Mechanical Damage Test and Model Study of Layered Composite Rock Based on Acoustic Emission and DIC Characteristics

Abstract

To study the mechanical damage characteristics of layered composite rocks, sandstones, and mudstones of deep tight reservoirs were used as the research objects, and layered composite class rocks were prepared by similar material model tests. Uniaxial compression tests were conducted and supplemented with AE (Acoustic Emission) system and DIC (Digital Image Correlation) system to obtain the physical and mechanical parameters such as strength and elastic modulus of the layered composite rocks. The corresponding law of AE ringing count and rock damage evolution was studied and the damage process of layered composite rock under uniaxial loading was divided into three stages: initial damage, stable damage development, and damage acceleration. Analysis of strain cloud diagrams of the DIC system revealed that the deformation characteristics of the layered composite rock under uniaxial were mainly tensile-shear-slip damage.

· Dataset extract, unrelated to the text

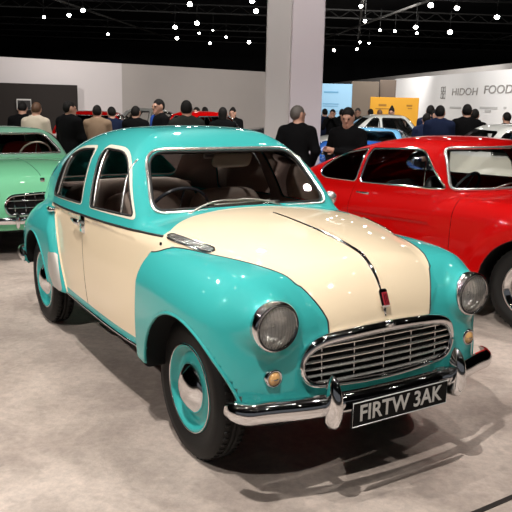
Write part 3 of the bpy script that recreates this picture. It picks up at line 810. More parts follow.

Based on the internal damage evolution characteristics of AE and the surface damage evolution characteristics of DIC, a damage constitutive model of layered composite rocks based on the dual damage factor characterization was established, which reasonably revealed the damage evolution mechanism of internal structure development and external crack germination, extension and penetration of layered composite rocks under uniaxial compression.